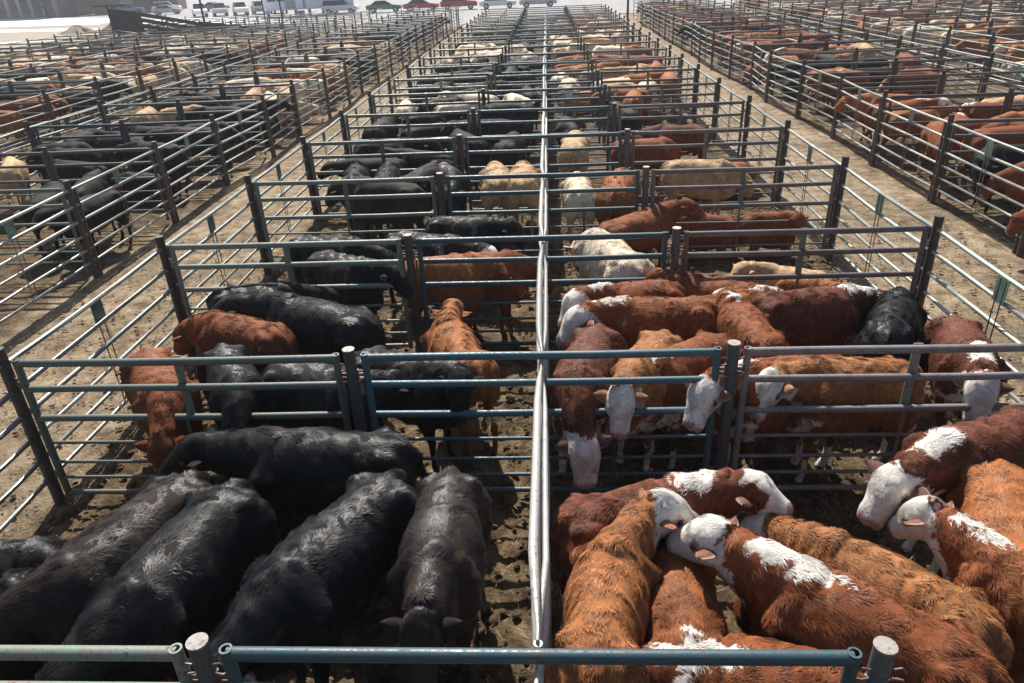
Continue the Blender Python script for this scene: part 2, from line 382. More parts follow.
HERD = [
 ('black', 'black cow cut off by the left edge, curly back, ear toward the outer fence post', -4.01, 3.39, -3.38, 3.46, -3.21, 3.42, 1.15, 0.85, 0, 60, 0, 0),
 ('black', 'black cow at the left edge under the first, only its shoulder and head showing', -3.64, 2.78, -3.3, 3.08, -3.12, 2.97, 1.12, 0.9, 0, 50, 0, 0),
 ('darkbrown', 'brown-tinged black cow slanting down from mid-pen to the bottom left corner', -2.62, 4.34, -2.99, 3.29, -3.38, 3.12, 1.18, 1.05, 0, 40, 6, 1),
 ('black', 'shaggy black cow with ruffled shoulder, head down behind the bottom left rail', -2.22, 4.26, -2.48, 3.03, -2.62, 2.71, 1.2, 1.05, 0, 50, 4, 0),
 ('black', 'long black cow standing sideways across the pen with a round yellow tag in its ear', -1.04, 4.62, -2.15, 4.64, -2.58, 4.67, 1.2, 1.22, 10, 28, 0, 1),
 ('blackgrey', 'glossy black cow with grey sheen on its back, tail toward the tan cow beside it', -1.06, 4.34, -1.6, 3.21, -1.74, 2.82, 1.2, 1.05, 0, 55, -6, 0),
 ('brownblack', 'brownish black cow by the centre fence facing the viewer, head over the bottom rail', -0.66, 4.33, -0.67, 3.37, -0.67, 2.97, 1.2, 1.28, 0, 55, 0, 2),
 ('red', 'reddish brown calf behind the second left gate, head down, nearest the outer fence', -4.16, 6.48, -3.55, 5.66, -3.61, 5.74, 1.12, 0.85, 0, 65, 0, 0),
 ('black', 'grey-backed black cow standing end-on between two brown ones at second left gate', -3.32, 6.38, -2.82, 5.57, -2.88, 5.45, 1.16, 0.95, 0, 60, 0, 0),
 ('red', 'orange brown cow turning its head to the outer left fence behind a grey-backed one', -2.76, 6.73, -3.6, 7.07, -4.16, 7.32, 1.14, 0.98, 8, 45, 8, 0),
 ('black', 'big black cow with yellow tag, sideways behind the orange brown cow', -1.8, 6.98, -2.99, 7.43, -3.39, 7.4, 1.18, 1.25, 0, 25, 0, 1),
 ('blackgrey', 'dull black cow behind the left centre post, head toward the teal gate', -2.52, 5.88, -1.81, 5.6, -1.57, 5.73, 1.16, 1.1, 5, 40, 0, 0),
 ('black', 'black cow at the teal gate looking toward the camera with chin by the second rail', -1.7, 6.19, -1.03, 5.89, -0.67, 5.57, 1.15, 1.32, -55, 50, 0, 0),
 ('orange', 'bright brown cow looking away from the camera near the centre fence', -0.61, 5.95, -1.01, 6.83, -0.98, 7.46, 1.15, 1.12, 0, 12, -14, 1),
 ('black', 'black cow lying low behind the third left gate, nearest the outer post', -3.92, 8.32, -3.17, 8.31, -2.84, 8.5, 1.08, 0.95, 0, 45, 0, 0),
 ('black', 'black cow with a pink ear tag near the left centre post of third row', -3.14, 8.89, -2.35, 8.34, -1.9, 8.23, 1.14, 1.2, -20, 35, 0, 3),
 ('black', 'black cow in the back left of the third left pen', -3.66, 9.86, -2.7, 9.54, -2.27, 9.43, 1.12, 1.0, 0, 45, 0, 0),
 ('blackblaze', 'black cow with a white blaze down its forehead, facing the centre fence', -2.24, 9.91, -1.29, 9.45, -0.85, 9.23, 1.14, 1.15, -8, 35, 0, 0),
 ('black', 'black cow farthest back in the third left pen, facing the centre fence', -1.75, 10.54, -0.9, 10.18, -0.45, 9.97, 1.15, 1.25, 0, 35, 0, 0),
 ('orange', 'brown cow behind the looking-away calf, rump at the left centre post', -1.73, 8.65, -0.94, 8.67, -0.5, 8.72, 1.14, 1.0, 0, 50, 0, 0),
 ('red', 'red brown cow standing close to the centre fence behind another brown one', -1.22, 8.88, -0.5, 8.83, -0.25, 8.95, 1.12, 0.9, 0, 55, 0, 0),
 ('hereford', 'hereford at the back of the second right pen, mostly hidden by a dark red one', 1.34, 7.75, 0.7, 7.59, 0.31, 7.21, 1.15, 1.25, 6, 40, 0, 0),
 ('herefordrear', 'small red cow lying head-down just behind the hidden hereford', 1.75, 7.48, 2.45, 7.67, 2.91, 7.98, 1.05, 0.8, 0, 45, 0, 0),
 ('hereford', 'dark red hereford with a white nape facing left, over two lighter ones', 1.83, 7.14, 0.84, 7.06, 0.44, 6.85, 1.2, 1.25, 6, 40, 0, 0),
 ('herefordblaze', 'dark red cow beside the centre fence, white face low through the teal gate', 0.58, 6.63, 0.3, 5.57, 0.34, 5.36, 1.18, 0.75, 0, 70, 0, 0),
 ('herefordgold', 'golden hereford looking straight through the teal gate with a blue ear tag', 1.21, 6.53, 0.85, 5.81, 0.67, 5.39, 1.16, 1.2, 16, 60, 0, 4),
 ('hereford', 'red hereford nosing the ground beside the golden one at the teal gate', 1.83, 6.5, 1.15, 5.91, 0.83, 5.96, 1.16, 0.7, 0, 70, 6, 0),
 ('hereford', 'hereford with a white crest peering left between teal gate and right centre post', 2.75, 5.99, 1.8, 5.69, 1.37, 5.32, 1.17, 1.25, 10, 45, 0, 4),
 ('hereford', 'curly red hereford facing away with a white patch at its shoulders', 2.19, 6.27, 2.05, 7.17, 2.07, 7.86, 1.16, 1.0, 0, 35, 0, 0),
 ('hereforddark', 'broad dark red hereford along the third right gate, white neck toward the black cow', 2.24, 7.22, 3.23, 7.28, 3.68, 7.38, 1.2, 1.05, 0, 40, 0, 0),
 ('black', 'woolly black cow seen from behind next to the red ones', 3.45, 6.62, 3.74, 7.15, 4.21, 8.01, 1.2, 0.95, 0, 50, 0, 0),
 ('hereforddark', 'dark red hereford by the outer right fence with a curly white face lowered', 4.13, 6.77, 3.92, 5.93, 3.75, 5.54, 1.18, 1.2, 0, 58, 0, 0),
 ('herefordgold', 'golden brown hereford sideways at second right gate, white face turned left', 3.27, 5.43, 2.43, 5.39, 2.05, 5.22, 1.17, 1.2, 12, 45, 0, 4),
 ('red', 'brown cow at the right edge behind the right alley fence, head down', 8.82, 12.29, 8.19, 12.51, 7.99, 12.78, 1.15, 0.85, 0, 55, 0, 0),
 ('red', 'red brown cow low at the right edge just in front of the head-down one', 7.93, 10.45, 7.43, 10.5, 7.58, 11.12, 1.1, 0.8, 0, 50, 0, 0),
 ('herefordside', 'dark red hereford with white nape and profile head toward the right gate', 0.3, 3.91, 0.99, 4.12, 1.43, 4.01, 1.12, 1.32, -4, 22, 0, 0),
 ('orangehf', 'large orange hereford seen from behind, its white head turned right', 0.31, 2.68, 0.47, 3.46, 0.74, 3.72, 1.2, 1.3, -25, 30, -14, 0),
 ('herefordrear', 'compact red cow head-down between the orange and white-striped ones', 0.87, 3.41, 0.85, 2.92, 0.82, 2.82, 1.0, 0.7, 0, 50, 0, 0),
 ('herefordmain', 'hereford with long white stripe over its shoulders, muzzle toward the orange one', 2.34, 2.59, 1.52, 3.22, 1.22, 3.41, 1.2, 1.3, -5, 28, 0, 5),
 ('herefordgold', 'orange backed cow whose head is hidden behind the white-striped hereford', 2.45, 2.97, 1.83, 3.51, 1.59, 3.87, 1.15, 0.95, 0, 40, 10, 0),
 ('hereforddark', 'dark red hereford with white neck crest lowering its curly white face', 3.98, 4.94, 3.0, 4.53, 2.37, 4.1, 1.2, 1.15, -5, 45, 0, 0),
 ('hereford', 'smaller hereford with spotted white head just below the dark red one', 3.07, 3.05, 2.83, 3.5, 2.64, 3.79, 1.1, 1.15, -5, 45, 0, 5),
 ('orange', 'plain orange cow at the right edge crowding the dark red hereford', 3.33, 4.49, 2.95, 3.38, 3.07, 3.31, 1.15, 0.9, 0, 50, 0, 0),
 ('herefordmain', 'red and white hereford cut by the bottom edge behind the bottom rail', 1.69, 2.65, 0.94, 2.71, 0.66, 2.76, 1.0, 0.85, 0, 50, 0, 0),
 ('cream', 'cream cow with its rump to the third right gate beside the centre fence', 1.2, 8.03, 0.69, 9.3, 0.55, 9.77, 1.14, 0.8, 0, 55, 8, 0),
 ('red', 'red calf standing behind the right centre post of the third row', 2.36, 8.15, 1.79, 8.38, 1.54, 8.54, 1.05, 1.1, -20, 40, 0, 0),
 ('orange', 'orange brown calf in the middle of the third right pen', 2.48, 7.78, 2.1, 8.55, 2.07, 9.28, 1.0, 0.8, 0, 45, 0, 0),
 ('tan', 'tan cow lying down in the third right pen, head toward the post', 3.82, 9.04, 3.03, 9.31, 2.52, 9.03, 0.85, 1.05, 0, 30, 0, 0),
 ('orange', 'low orange calf lying between tan cow and third right gate', 4.0, 8.4, 3.46, 8.59, 3.28, 8.73, 0.75, 0.6, 0, 45, 0, 0),
 ('cream', 'cream cow seen from behind at fourth right gate, next to the centre fence', 0.62, 11.76, 0.57, 12.67, 0.62, 13.84, 1.14, 0.95, 0, 45, 0, 0),
 ('orange', 'brown cow standing beside the cream one behind the fourth right gate', 1.1, 11.68, 1.37, 12.81, 1.62, 14.23, 1.15, 0.9, 0, 50, 0, 0),
 ('red', 'red brown calf with raised head in front of the tan cow', 0.86, 10.84, 1.71, 11.56, 2.17, 11.68, 1.0, 1.15, -20, 35, 0, 0),
 ('tan', 'tan cow sideways behind the fourth right gate with its head lowered right', 2.23, 13.59, 3.16, 13.24, 3.7, 13.49, 1.15, 0.85, 0, 50, 0, 0),
 ('red', 'red calf lying down in the fourth right pen, the one left of its neighbour', 3.09, 11.58, 2.46, 11.64, 2.22, 11.61, 0.72, 0.6, 0, 40, 0, 0),
 ('red', 'red calf lying down in the fourth right pen near the outer gate end', 3.35, 11.67, 3.9, 11.62, 3.98, 11.14, 0.72, 0.8, 0, 45, 0, 0),
 ('tan', 'tan cow seen from behind in the fifth right pen beside the centre fence', 0.55, 14.84, 0.69, 16.41, 0.78, 18.12, 1.15, 0.95, 0, 45, 0, 0),
 ('herefordblaze', 'dark red cow with a white face behind the fifth right gate', 3.62, 16.69, 2.55, 16.53, 2.43, 16.9, 1.15, 0.95, 25, 60, 0, 0),
 ('orange', 'brown calf seen from behind in the sixth right pen', 2.4, 21.02, 2.57, 22.06, 2.75, 23.43, 1.1, 0.95, 0, 45, 0, 0),
 ('darkbrown', 'dark brown cow at the end of the right centre post in fourth left pen', -2.62, 12.98, -2.06, 14.29, -1.91, 14.95, 1.12, 1.0, 0, 45, 0, 0),
 ('tan', 'tan cow seen from behind in the fourth left pen, left one of a pair', -0.81, 12.56, -0.93, 13.65, -1.04, 14.87, 1.14, 0.95, 0, 45, 0, 0),
 ('tan', 'tan cow seen from behind in the fourth left pen, nearest the centre fence', -0.38, 12.43, -0.4, 13.5, -0.44, 14.79, 1.16, 0.95, 0, 45, 0, 0),
 ('black', 'black cow seen from behind at the left end of the fourth left pen', -3.51, 13.01, -3.67, 14.01, -3.99, 15.45, 1.14, 0.95, 0, 45, 0, 0),
 ('black', 'black cow second from the left end of the fourth left pen', -2.94, 12.94, -3.01, 13.84, -3.25, 15.17, 1.14, 0.95, 0, 45, 0, 0),
 ('black', 'black cow facing the camera in the middle of the fourth left pen', -2.05, 14.2, -1.7, 13.22, -1.7, 13.19, 1.14, 1.0, 0, 50, 0, 0),
]
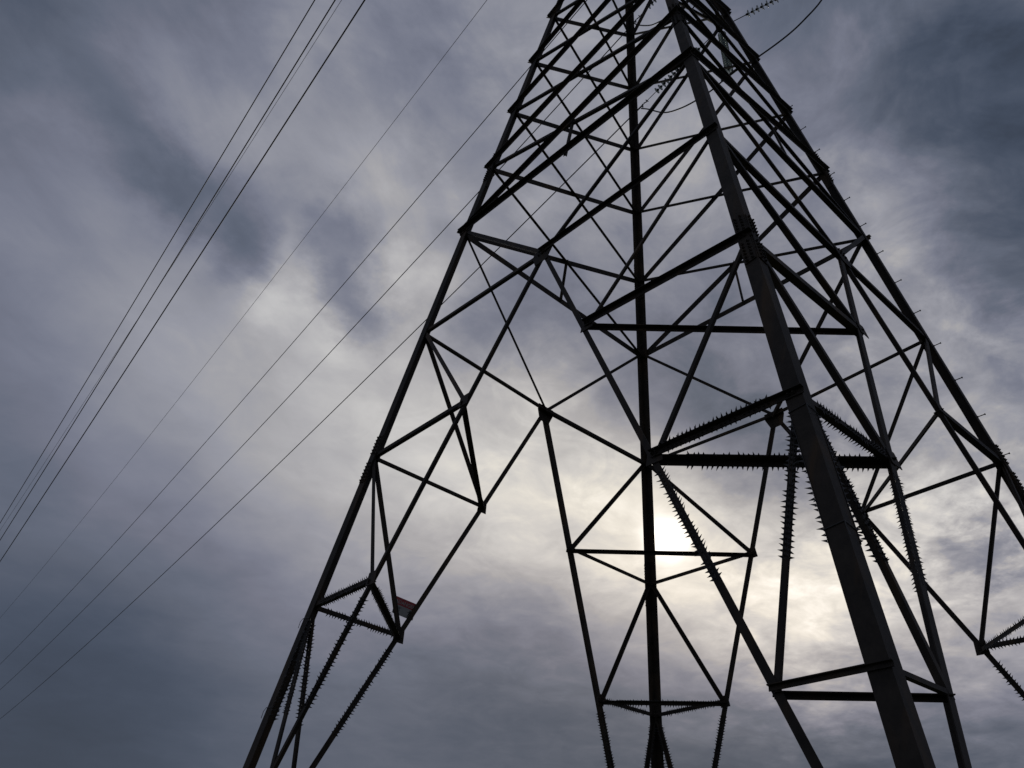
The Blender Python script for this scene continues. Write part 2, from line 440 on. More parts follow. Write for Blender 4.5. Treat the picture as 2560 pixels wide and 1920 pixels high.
# ------------------------------------------------------------------ helpers
def link(o, parent=None):
    sc.collection.objects.link(o)
    if parent: o.parent = parent
    return o
def mesh_obj(name, bm, mat, parent=None, smooth=False):
    me = bpy.data.meshes.new(name)
    bm.normal_update()
    bm.to_mesh(me); bm.free()
    me.materials.append(mat)
    if smooth:
        for p in me.polygons: p.use_smooth = True
    return link(bpy.data.objects.new(name, me), parent)
def tag(o, label=None, cat=None, group=None, kind=None):
    if label: o['label'] = label
    if cat: o['category'] = cat
    if group: o['group'] = group
    if kind: o['kind'] = kind
    return o
def empty(name, loc=(0, 0, 0)):
    o = bpy.data.objects.new(name, None); o.location = loc
    return link(o)
def material(name, base, rough=0.6, metal=0.0, var=0.35, scale=6.0, bump=0.1, stain=None, transmission=0.0):
    m = bpy.data.materials.new(name); m.use_nodes = True
    t = m.node_tree; b = t.nodes['Principled BSDF']
    b.inputs['Roughness'].default_value = rough
    b.inputs['Metallic'].default_value = metal
    if transmission: b.inputs['Transmission Weight'].default_value = transmission
    co = t.nodes.new('ShaderNodeTexCoord')
    n1 = t.nodes.new('ShaderNodeTexNoise'); n1.inputs['Scale'].default_value = scale; n1.inputs['Detail'].default_value = 6; n1.inputs['Roughness'].default_value = 0.65
    t.links.new(co.outputs['Object'], n1.inputs['Vector'])
    r = t.nodes.new('ShaderNodeValToRGB')
    r.color_ramp.elements[0].position = 0.3; r.color_ramp.elements[1].position = 0.7
    r.color_ramp.elements[0].color = (*[c*(1-var) for c in base], 1)
    r.color_ramp.elements[1].color = (*[c*(1+var) for c in base], 1)
    t.links.new(n1.outputs['Fac'], r.inputs[0])
    col = r.outputs['Color']
    if stain:
        n2 = t.nodes.new('ShaderNodeTexNoise'); n2.inputs['Scale'].default_value = 2.2; n2.inputs['Detail'].default_value = 8; n2.inputs['Distortion'].default_value = 0.6
        mp = t.nodes.new('ShaderNodeMapping'); mp.inputs['Scale'].default_value = (1.6, 1.6, 0.35)      # stains run downwards
        t.links.new(co.outputs['Object'], mp.inputs['Vector']); t.links.new(mp.outputs['Vector'], n2.inputs['Vector'])
        r2 = t.nodes.new('ShaderNodeValToRGB'); r2.color_ramp.elements[0].position = 0.5; r2.color_ramp.elements[1].position = 0.68
        t.links.new(n2.outputs['Fac'], r2.inputs[0])
        mx = t.nodes.new('ShaderNodeMix'); mx.data_type = 'RGBA'
        t.links.new(r2.outputs['Color'], mx.inputs['Factor'])
        t.links.new(col, mx.inputs['A']); mx.inputs['B'].default_value = (*stain, 1)
        col = mx.outputs['Result']
    t.links.new(col, b.inputs['Base Color'])
    if bump:
        bp = t.nodes.new('ShaderNodeBump'); bp.inputs['Strength'].default_value = bump; bp.inputs['Distance'].default_value = 0.01
        t.links.new(n1.outputs['Fac'], bp.inputs['Height']); t.links.new(bp.outputs['Normal'], b.inputs['Normal'])
    return m
STEEL = material('weathered_steel', (0.032, 0.026, 0.020), 0.7, 0.0, 0.5, 4.0, 0.3, stain=(0.062, 0.040, 0.022))
# dull zinc that differs a little from bar to bar
_st = STEEL.node_tree; _b = _st.nodes['Principled BSDF']
_oi = _st.nodes.new('ShaderNodeObjectInfo'); _mr0 = _st.nodes.new('ShaderNodeMapRange')
_mr0.inputs['To Min'].default_value = 0.65; _mr0.inputs['To Max'].default_value = 1.35
_st.links.new(_oi.outputs['Random'], _mr0.inputs['Value'])
_vs = _st.nodes.new('ShaderNodeVectorMath'); _vs.operation = 'SCALE'
_st.links.new(_b.inputs['Base Color'].links[0].from_socket, _vs.inputs[0]); _st.links.new(_mr0.outputs['Result'], _vs.inputs['Scale'])
_st.links.new(_vs.outputs[0], _b.inputs['Base Color'])
_b.inputs['Specular IOR Level'].default_value = 0.25
SPIKE = material('dull_spike_steel', (0.02, 0.019, 0.018), 0.6, 0.0, 0.3, 20.0, 0.0)
WIRE = material('aluminium_conductor', (0.025, 0.025, 0.028), 0.5, 0.0, 0.2, 4.0, 0.0)
GLASS = bpy.data.materials.new('insulator_glass'); GLASS.use_nodes = True
_t = GLASS.node_tree; _t.nodes.clear()
_tr = _t.nodes.new('ShaderNodeBsdfTransparent'); _tr.inputs['Color'].default_value = (0.80, 0.84, 0.82, 1)
_tl = _t.nodes.new('ShaderNodeBsdfTranslucent'); _tl.inputs['Color'].default_value = (0.55, 0.60, 0.57, 1)
_gl = _t.nodes.new('ShaderNodeBsdfGlossy'); _gl.inputs['Roughness'].default_value = 0.1
_fr = _t.nodes.new('ShaderNodeFresnel'); _fr.inputs['IOR'].default_value = 1.5
_nz = _t.nodes.new('ShaderNodeTexNoise'); _nz.inputs['Scale'].default_value = 9.0
_mr = _t.nodes.new('ShaderNodeMapRange'); _mr.inputs['To Min'].default_value = 0.40; _mr.inputs['To Max'].default_value = 0.62
_m1 = _t.nodes.new('ShaderNodeMixShader'); _m2 = _t.nodes.new('ShaderNodeMixShader'); _mo = _t.nodes.new('ShaderNodeOutputMaterial')
_t.links.new(_nz.outputs['Fac'], _mr.inputs['Value']); _t.links.new(_mr.outputs['Result'], _m1.inputs[0])
_t.links.new(_tr.outputs[0], _m1.inputs[1]); _t.links.new(_tl.outputs[0], _m1.inputs[2])
_t.links.new(_fr.outputs[0], _m2.inputs[0]); _t.links.new(_m1.outputs[0], _m2.inputs[1]); _t.links.new(_gl.outputs[0], _m2.inputs[2])
_t.links.new(_m2.outputs[0], _mo.inputs['Surface'])
CAP = material('insulator_cap_metal', (0.03, 0.03, 0.03), 0.5, 0.0, 0.2, 20.0, 0.0)
RED = material('sign_red', (0.36, 0.03, 0.035), 0.5, 0.0, 0.12, 12.0, 0.0)
WHITE = material('sign_white', (0.30, 0.30, 0.29), 0.5, 0.0, 0.08, 12.0, 0.0)
INK = material('sign_ink', (0.03, 0.03, 0.03), 0.5, 0.0, 0.1, 12.0, 0.0)
CONC = material('footing_concrete', (0.30, 0.29, 0.27), 0.9, 0.0, 0.2, 9.0, 0.3)
GRASS = material('field_grass', (0.045, 0.055, 0.022), 0.95, 0.0, 0.5, 1.3, 0.4, stain=(0.075, 0.06, 0.035))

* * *

» GOAL
Copy each line that contains the word "parts".

» CORRECT RESULT
Continue the Blender Python script for this scene: part 2, from line 382. More parts follow.
The Blender Python script for this scene continues. Write part 2, from line 440 on. More parts follow. Write for Blender 4.5. Treat the picture as 2560 pixels wide and 1920 pixels high.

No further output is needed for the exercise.